Employee Non-Disclosure Agreement | NDA | Trade secrets

How to use an Employee Non-Disclosure Agreement

An Employee Non-Disclosure Agreement facilitates the sharing of confidential business information and trade secrets between the employer and employee.

1. What is an Employee Non-Disclosure Agreement?

An Employee Non-Disclosure Agreement (“NDA”) facilitates the sharing of confidential business information and trade secrets between the employer and employee.  Under the NDA the employer shares confidential information to the employee and the employee keeps the said information confidential and promises not to disclose the same.

An NDA helps the business because it allows the employer to freely share confidential business information with employees as necessary for them to perform their job. Simultaneously, the employer can expect the employees to keep such information confidential and to not disclose the same under threat of legal action.
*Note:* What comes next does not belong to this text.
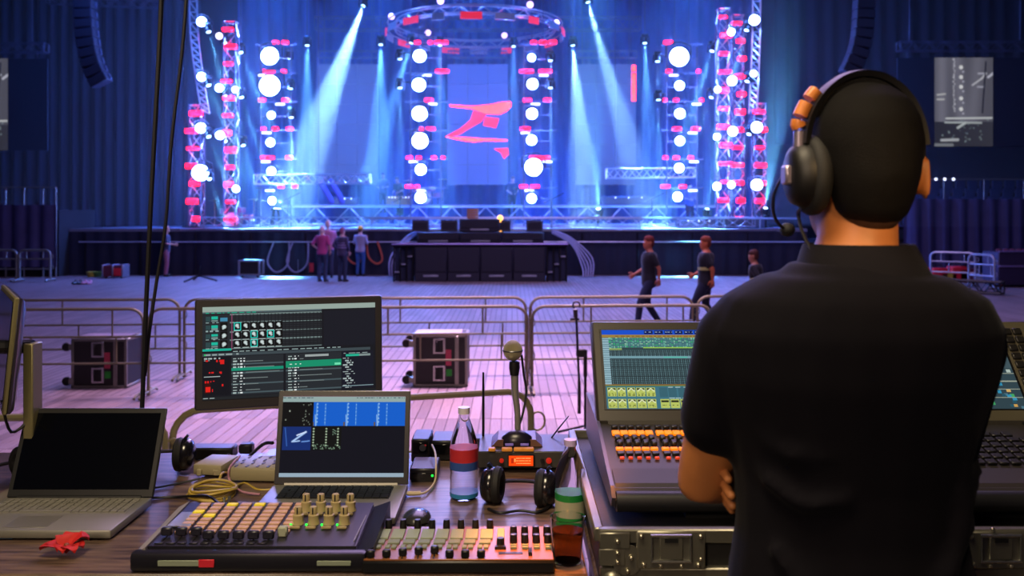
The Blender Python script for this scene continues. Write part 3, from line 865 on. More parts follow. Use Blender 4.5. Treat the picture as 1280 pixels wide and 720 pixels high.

An NDA contains basic terms such as (1) what is defined as confidential information; (2) what is excluded from the definition of confidential information; and (3) under what circumstances the confidential information may be disclosed. With Legal Tree you can create an NDA with only the most basic terms or you can make it as detailed and complex as needed for your business.


2. When do you need an Employee Non-Disclosure Agreement?

An Employee NDA is necessary whenever the employer hires a new employee and expects to share confidential business information and trade secrets to the employee. The agreement is normally executed at the start of the employment relationship and helps build trust between the employer and employee.


3. How can an Employee Non-Disclosure Agreement protect you?

Employees will necessarily receive confidential business information and trade secrets as part of their job.  An Employee NDA protects the employer by maintaining the confidentiality of such information and preventing leaks to 3rd persons, particularly competitors.  The agreement also allows the employer to hold employees accountable for any breach of the NDA by resorting to legal action.

If the employee violates the NDA the employer can resort to legal action and (1) file an injunction suit (to prevent the unauthorized disclosure of confidential information); (2) claim damages; and (3) claim any other penalty as agreed upon in the NDA.  The breach of the NDA may also be a ground to terminate the employment relationship.


4. What information do you need to create the Employee Non-Disclosure Agreement?

To create your Employee NDA, you’ll need the following minimum information:

  1. The type of employer (i.e. individual or business) as well as name and details (i.e. nationality and address)
  2. The name and details (i.e. nationality and address) of the employee
  3. The consequences for violating the NDA.